Repeat exactly the lines of the listing below, please, starting with the first and ending with the line containing "b.build('label', t_)"; leave out the rest.
□ □ □ □
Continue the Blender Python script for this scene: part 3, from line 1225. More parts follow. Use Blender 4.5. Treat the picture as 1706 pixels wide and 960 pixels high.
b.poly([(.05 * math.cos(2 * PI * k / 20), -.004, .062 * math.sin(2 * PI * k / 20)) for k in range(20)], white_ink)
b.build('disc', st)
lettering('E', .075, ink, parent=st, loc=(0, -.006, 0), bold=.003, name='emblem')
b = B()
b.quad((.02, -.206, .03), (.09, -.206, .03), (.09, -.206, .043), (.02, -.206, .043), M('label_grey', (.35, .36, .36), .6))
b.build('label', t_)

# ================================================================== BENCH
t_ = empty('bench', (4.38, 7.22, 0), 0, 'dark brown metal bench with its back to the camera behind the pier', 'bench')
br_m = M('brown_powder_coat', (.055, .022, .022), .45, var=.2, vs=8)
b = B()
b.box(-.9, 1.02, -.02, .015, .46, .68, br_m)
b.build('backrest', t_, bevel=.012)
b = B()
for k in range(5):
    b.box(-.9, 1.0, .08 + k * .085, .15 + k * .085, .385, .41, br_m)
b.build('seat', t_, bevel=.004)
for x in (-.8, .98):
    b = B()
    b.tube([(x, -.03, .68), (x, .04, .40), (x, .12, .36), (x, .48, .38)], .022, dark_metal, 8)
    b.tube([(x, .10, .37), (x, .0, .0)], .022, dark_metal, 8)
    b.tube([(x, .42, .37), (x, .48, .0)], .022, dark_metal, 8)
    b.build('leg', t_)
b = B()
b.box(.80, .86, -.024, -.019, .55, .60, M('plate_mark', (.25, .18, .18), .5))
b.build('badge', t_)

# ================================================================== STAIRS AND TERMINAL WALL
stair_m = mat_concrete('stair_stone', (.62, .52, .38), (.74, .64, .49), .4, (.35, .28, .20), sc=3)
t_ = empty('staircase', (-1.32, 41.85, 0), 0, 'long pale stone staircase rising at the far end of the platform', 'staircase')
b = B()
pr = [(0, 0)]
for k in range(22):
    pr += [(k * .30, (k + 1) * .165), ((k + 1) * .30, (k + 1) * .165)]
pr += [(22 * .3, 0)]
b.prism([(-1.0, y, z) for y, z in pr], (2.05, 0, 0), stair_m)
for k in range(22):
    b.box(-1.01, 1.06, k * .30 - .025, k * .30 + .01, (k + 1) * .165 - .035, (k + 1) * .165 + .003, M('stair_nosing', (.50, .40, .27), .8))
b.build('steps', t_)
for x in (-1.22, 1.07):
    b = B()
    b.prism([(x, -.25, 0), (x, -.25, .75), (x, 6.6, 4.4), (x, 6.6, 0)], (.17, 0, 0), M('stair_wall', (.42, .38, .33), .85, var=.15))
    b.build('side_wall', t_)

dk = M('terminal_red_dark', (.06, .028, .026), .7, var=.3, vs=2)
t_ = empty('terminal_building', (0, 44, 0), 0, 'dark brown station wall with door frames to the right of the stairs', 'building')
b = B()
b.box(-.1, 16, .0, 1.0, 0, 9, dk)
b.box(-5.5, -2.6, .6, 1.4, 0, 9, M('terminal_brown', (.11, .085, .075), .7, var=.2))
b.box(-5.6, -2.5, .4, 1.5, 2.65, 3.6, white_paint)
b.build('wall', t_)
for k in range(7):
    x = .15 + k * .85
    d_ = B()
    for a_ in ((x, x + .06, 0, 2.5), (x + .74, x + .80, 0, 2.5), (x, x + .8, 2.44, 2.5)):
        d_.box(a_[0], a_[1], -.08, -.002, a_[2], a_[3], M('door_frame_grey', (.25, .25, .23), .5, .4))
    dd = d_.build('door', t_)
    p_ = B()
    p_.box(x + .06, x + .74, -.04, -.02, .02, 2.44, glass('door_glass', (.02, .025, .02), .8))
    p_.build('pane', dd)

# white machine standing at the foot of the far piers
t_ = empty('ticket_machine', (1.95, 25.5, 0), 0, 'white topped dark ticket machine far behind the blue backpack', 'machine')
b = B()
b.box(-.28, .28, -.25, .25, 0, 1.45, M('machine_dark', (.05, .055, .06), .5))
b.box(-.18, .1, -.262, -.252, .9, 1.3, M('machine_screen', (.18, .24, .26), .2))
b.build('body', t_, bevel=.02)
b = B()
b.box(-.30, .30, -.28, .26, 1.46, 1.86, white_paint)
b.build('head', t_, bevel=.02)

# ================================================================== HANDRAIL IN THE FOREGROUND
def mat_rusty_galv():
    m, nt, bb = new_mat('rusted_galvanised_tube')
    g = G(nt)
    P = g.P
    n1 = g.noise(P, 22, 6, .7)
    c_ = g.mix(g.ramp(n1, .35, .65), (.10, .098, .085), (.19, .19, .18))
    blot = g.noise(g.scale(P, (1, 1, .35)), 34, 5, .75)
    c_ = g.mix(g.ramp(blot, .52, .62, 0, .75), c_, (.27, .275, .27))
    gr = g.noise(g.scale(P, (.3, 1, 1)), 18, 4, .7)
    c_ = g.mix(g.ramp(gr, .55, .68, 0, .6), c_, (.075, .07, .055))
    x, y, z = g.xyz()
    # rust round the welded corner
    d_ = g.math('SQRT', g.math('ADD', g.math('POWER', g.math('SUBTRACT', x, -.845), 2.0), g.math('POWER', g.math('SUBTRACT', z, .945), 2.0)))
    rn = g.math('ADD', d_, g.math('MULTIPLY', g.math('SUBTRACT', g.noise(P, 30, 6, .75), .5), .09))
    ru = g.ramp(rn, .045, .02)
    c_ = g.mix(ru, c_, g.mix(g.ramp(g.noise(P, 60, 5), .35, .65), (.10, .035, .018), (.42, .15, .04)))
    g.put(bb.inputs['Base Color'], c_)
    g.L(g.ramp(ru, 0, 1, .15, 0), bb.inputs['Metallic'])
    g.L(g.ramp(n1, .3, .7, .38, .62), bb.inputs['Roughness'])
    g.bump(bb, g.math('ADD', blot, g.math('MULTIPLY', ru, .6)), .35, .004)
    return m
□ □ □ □
• [OUTPUT BELOW]
Continue the Blender Python script for this scene: part 3, from line 1225. More parts follow. Use Blender 4.5. Treat the picture as 1706 pixels wide and 960 pixels high.
b.poly([(.05 * math.cos(2 * PI * k / 20), -.004, .062 * math.sin(2 * PI * k / 20)) for k in range(20)], white_ink)
b.build('disc', st)
lettering('E', .075, ink, parent=st, loc=(0, -.006, 0), bold=.003, name='emblem')
b = B()
b.quad((.02, -.206, .03), (.09, -.206, .03), (.09, -.206, .043), (.02, -.206, .043), M('label_grey', (.35, .36, .36), .6))
b.build('label', t_)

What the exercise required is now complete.